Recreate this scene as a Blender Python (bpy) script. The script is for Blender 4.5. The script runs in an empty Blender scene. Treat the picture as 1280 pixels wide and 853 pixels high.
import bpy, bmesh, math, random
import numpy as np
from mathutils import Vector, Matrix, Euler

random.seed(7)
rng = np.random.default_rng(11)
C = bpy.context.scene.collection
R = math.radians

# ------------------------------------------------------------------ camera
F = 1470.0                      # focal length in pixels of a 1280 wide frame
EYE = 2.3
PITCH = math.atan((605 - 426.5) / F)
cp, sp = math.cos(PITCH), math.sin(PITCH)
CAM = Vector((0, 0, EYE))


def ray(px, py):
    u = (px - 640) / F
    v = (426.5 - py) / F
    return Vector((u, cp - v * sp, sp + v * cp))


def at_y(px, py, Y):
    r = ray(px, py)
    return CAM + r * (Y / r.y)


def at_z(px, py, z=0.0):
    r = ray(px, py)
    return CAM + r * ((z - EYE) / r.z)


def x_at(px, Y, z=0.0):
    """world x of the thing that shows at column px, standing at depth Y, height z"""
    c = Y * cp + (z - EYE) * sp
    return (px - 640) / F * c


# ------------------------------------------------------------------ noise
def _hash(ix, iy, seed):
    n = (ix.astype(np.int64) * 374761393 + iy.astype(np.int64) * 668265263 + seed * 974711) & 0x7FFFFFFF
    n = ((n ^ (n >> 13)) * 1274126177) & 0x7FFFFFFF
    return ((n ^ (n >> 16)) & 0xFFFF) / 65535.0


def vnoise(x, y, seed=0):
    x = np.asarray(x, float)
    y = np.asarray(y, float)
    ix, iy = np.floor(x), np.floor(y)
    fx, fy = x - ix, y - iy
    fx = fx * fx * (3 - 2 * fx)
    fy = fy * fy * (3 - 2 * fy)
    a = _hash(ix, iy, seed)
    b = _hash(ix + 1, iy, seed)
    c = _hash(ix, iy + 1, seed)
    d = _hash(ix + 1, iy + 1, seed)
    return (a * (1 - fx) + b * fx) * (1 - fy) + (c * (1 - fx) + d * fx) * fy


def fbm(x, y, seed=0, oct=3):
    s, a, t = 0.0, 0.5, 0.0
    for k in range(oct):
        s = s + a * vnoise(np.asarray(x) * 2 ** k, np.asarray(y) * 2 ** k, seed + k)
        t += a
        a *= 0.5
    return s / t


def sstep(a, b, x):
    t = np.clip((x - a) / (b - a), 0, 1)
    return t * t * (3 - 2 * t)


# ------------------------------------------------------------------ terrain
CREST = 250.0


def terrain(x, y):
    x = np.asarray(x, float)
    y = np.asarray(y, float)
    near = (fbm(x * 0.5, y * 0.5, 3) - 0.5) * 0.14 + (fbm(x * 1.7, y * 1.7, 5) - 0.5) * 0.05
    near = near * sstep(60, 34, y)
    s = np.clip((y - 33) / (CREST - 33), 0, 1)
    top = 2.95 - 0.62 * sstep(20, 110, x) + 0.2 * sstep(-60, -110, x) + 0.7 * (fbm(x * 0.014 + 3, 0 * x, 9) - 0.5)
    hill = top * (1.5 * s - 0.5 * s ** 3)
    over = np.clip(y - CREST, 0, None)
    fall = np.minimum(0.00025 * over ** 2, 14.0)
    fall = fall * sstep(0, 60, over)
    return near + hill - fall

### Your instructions
Output exactly the leading lines of the data, up to and including the line marked by "return CAM + r * ((z - EYE) / r.z)".

### Output for this task
Recreate this scene as a Blender Python (bpy) script. The script is for Blender 4.5. The script runs in an empty Blender scene. Treat the picture as 1280 pixels wide and 853 pixels high.
import bpy, bmesh, math, random
import numpy as np
from mathutils import Vector, Matrix, Euler

random.seed(7)
rng = np.random.default_rng(11)
C = bpy.context.scene.collection
R = math.radians

# ------------------------------------------------------------------ camera
F = 1470.0                      # focal length in pixels of a 1280 wide frame
EYE = 2.3
PITCH = math.atan((605 - 426.5) / F)
cp, sp = math.cos(PITCH), math.sin(PITCH)
CAM = Vector((0, 0, EYE))


def ray(px, py):
    u = (px - 640) / F
    v = (426.5 - py) / F
    return Vector((u, cp - v * sp, sp + v * cp))


def at_y(px, py, Y):
    r = ray(px, py)
    return CAM + r * (Y / r.y)


def at_z(px, py, z=0.0):
    r = ray(px, py)
    return CAM + r * ((z - EYE) / r.z)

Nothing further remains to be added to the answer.